A run of well-received U.S. economic data, including November payrolls earlier in the month, has fuelled speculation that the Fed may taper its bond purchases sooner rather than later.

A rebound in the annual inflation rate in November from a four-year low was seen on Tuesday as the latest indicator that the U.S. recovery was gaining steam.

ASIAN CONSUMERS HOLD OFF

Consumers of physical gold in Asia held off fresh purchases in anticipation of lower prices.

Volumes on the Shanghai Gold Exchange this week have been subdued, with less than 10 tonnes per day traded for 99.99 percent purity gold, compared to last week's average of nearly 14 tonnes a day.

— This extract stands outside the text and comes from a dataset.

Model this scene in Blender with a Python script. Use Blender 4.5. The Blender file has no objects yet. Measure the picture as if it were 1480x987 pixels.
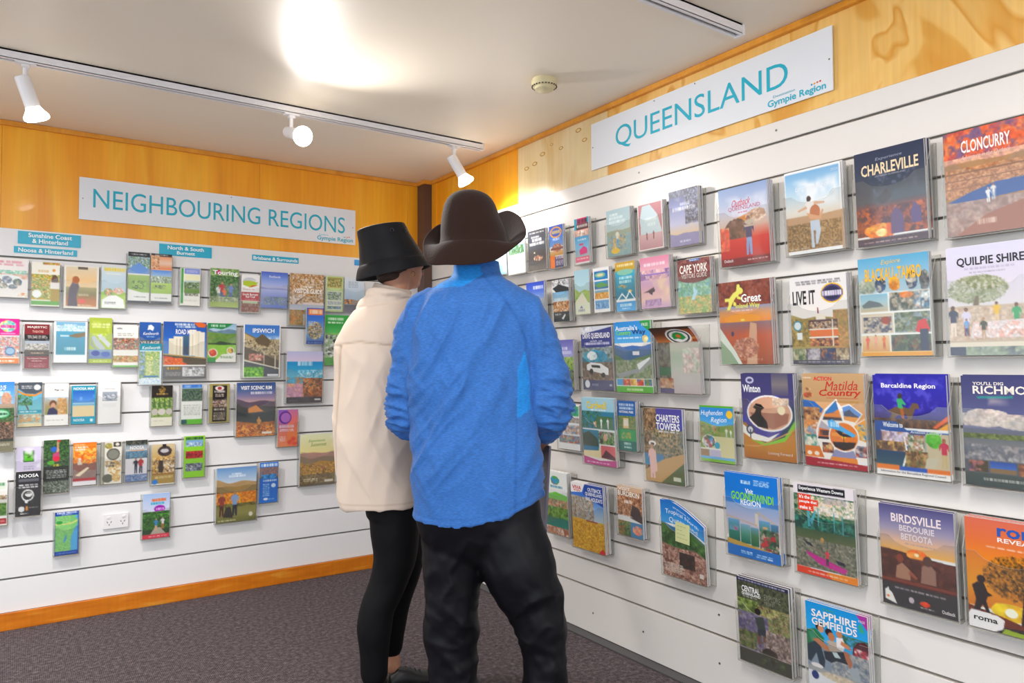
import bpy, bmesh, math, random
import numpy as np
from mathutils import Vector, Matrix, noise as mnoise

SC = bpy.context.scene
COL = SC.collection

# ------------------------------------------------------------------ camera
cam_d = bpy.data.cameras.new('camera')
cam_d.sensor_width = 36.0
cam_d.lens = 1060.6 / 1480 * 36.0
cam_d.clip_start = 0.05
cam = bpy.data.objects.new('camera', cam_d)
COL.objects.link(cam)
_r = Vector((0.82348, -0.567333, -0.003676))
_u = Vector((-0.015516, -0.028996, 0.999459))
_f = Vector((0.567133, 0.822978, 0.03268))
_m = Matrix((( _r.x, _u.x, -_f.x, -2.2172), (_r.y, _u.y, -_f.y, -4.2046), (_r.z, _u.z, -_f.z, 1.2272), (0, 0, 0, 1)))
cam.matrix_world = _m
SC.camera = cam

# ------------------------------------------------------------------ world, exposure, large lights
SC.view_settings.view_transform = 'Standard'
SC.view_settings.look = 'None'
SC.view_settings.gamma = 1.0
SC.view_settings.exposure = 0.92
SC.cycles.transparent_max_bounces = 32
SC.cycles.max_bounces = 10
W = bpy.data.worlds.new('open_centre_daylight')
SC.world = W
W.use_nodes = True
W.node_tree.nodes['Background'].inputs[0].default_value = (0.86, 0.93, 1.0, 1)
W.node_tree.nodes['Background'].inputs[1].default_value = 1.08

def area(name, loc, rot, sx, sy, power, col):
    l = bpy.data.lights.new(name, 'AREA'); l.shape = 'RECTANGLE'; l.size = sx; l.size_y = sy
    l.energy = power; l.color = col
    o = bpy.data.objects.new(name, l); COL.objects.link(o)
    o.location = loc; o.rotation_euler = rot
    return o
area('added_fill_light', (-1.75, -3.35, 2.36), (0, 0, 0), 1.1, 0.25, 12, (1.0, 0.98, 0.96))  # fill lamps added out of view to raise the overall brightness
area('added_fill_light.001', (-3.5, -3.6, 2.36), (0, 0, 0), 1.1, 0.25, 12, (1.0, 0.98, 0.96))
area('added_fill_light.002', (-1.6, -5.2, 2.36), (0, 0, 0), 1.1, 0.25, 12, (1.0, 0.98, 0.96))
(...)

In India, buying remained low key due to non-availability of stocks, supporting premiums.

"The main problem for gold is that with Indian demand soft because of the weak rupee plus new import duties, the physical market is struggling to offset investor liquidation," Barclays Capital said in a note on Tuesday.

"Moreover, with investors having accumulated a lot of gold at around the $1,000 an ounce level, liquidation is likely to accelerate should prices look like breaking below this point," it added.

Investment demand for physical bullion was lacklustre, with the world's largest gold-backed exchange-traded fund, New York's SPDR Gold Shares, posting its biggest daily outflow in nearly two months on Monday.

The fund's holdings were down 8.7 tonnes to 818.9 tonnes, their lowest in nearly five years.

Silver dipped 0.5 percent to $19.83 an ounce, while spot platinum fell 0.5 percent to $1,350.49 an ounce and spot palladium slid 1.1 percent to $705.50 an ounce.